OLD Media Moves

Dow Jones deal even sweeter for the Bancrofts

September 24, 2007

Posted by Chris Roush

Fortune’s Allan Sloan writes that the deal to sell Dow Jones & Co., the parent of The Wall Street Journal, to News Corp. CEO Rupert Murdoch is even sweeter for the Bancroft family than originally thought because of overlooked provisions of the deal.

Allan SloanSloan wrote, “I’m interested in one little-noticed detail – the way selected Dow Jones shareholders will be able to defer taxes on their gains by getting $60 a share worth of News Corp. stock rather than cash.

“Although no one involved will say so on the record, it’s clear that the tax-deferral provision was designed to attract support from the Bancroft family. The Bancrofts, you may recall, collectively controlled more than 60% of Dow Jones’ voting power but didn’t vote as a bloc, which allowed Murdoch to pick up enough family support to seal the deal. On paper, the tax deferral is available to any Dow Jones holders that want it. But as we’ll see, if push comes to shove, the Bancrofts will get to do the pushing.”

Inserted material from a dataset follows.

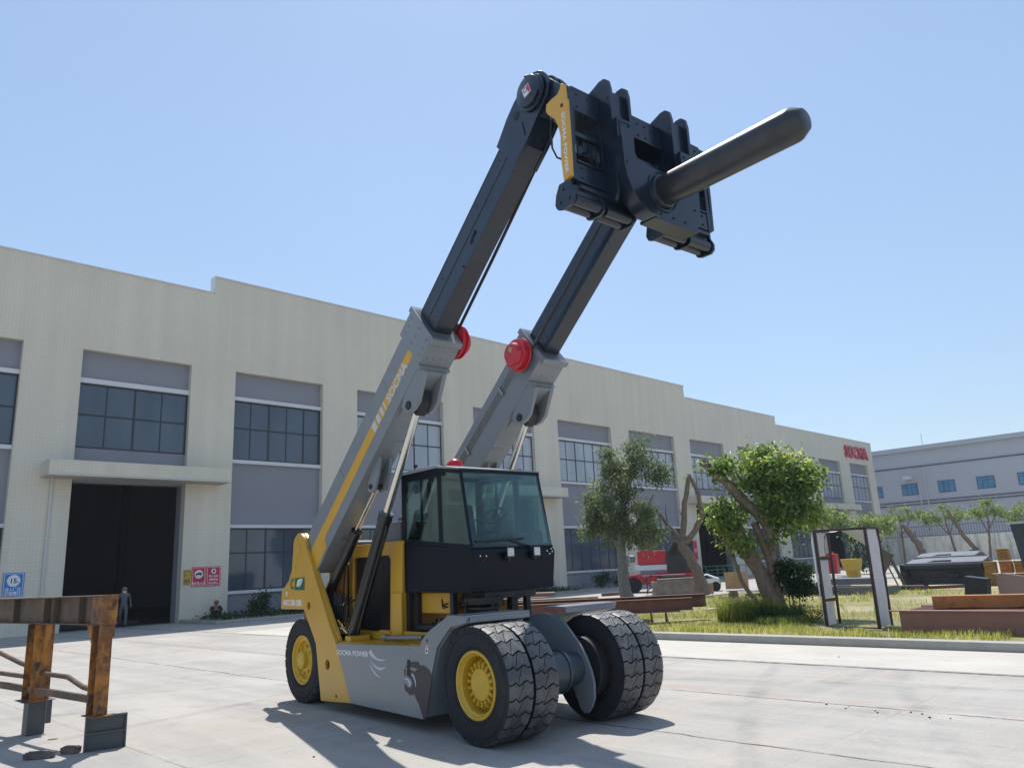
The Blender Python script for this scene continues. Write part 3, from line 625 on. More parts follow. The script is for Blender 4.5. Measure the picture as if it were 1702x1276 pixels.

Later, Sloan added, “I don’t know if Murdoch would have paid more than $60 a share if he hadn’t had to give the Bancrofts an extra $30 million or deal with the complexity and expense of setting up Ruby Newco. And I certainly don’t know how many regular Dow Jones holders (if any) will get pushed out of the tax-deferral pool by Bancrofts.

“What I do know, though, is that the Bancrofts, who in 1986 got permanent voting control by telling public holders that they’d treat their Dow Jones stake as a ‘quasi-public trust,’ have cut yet another special piece of the deal for themselves. I’m sure it’s all perfectly legal – but it sure doesn’t seem right.”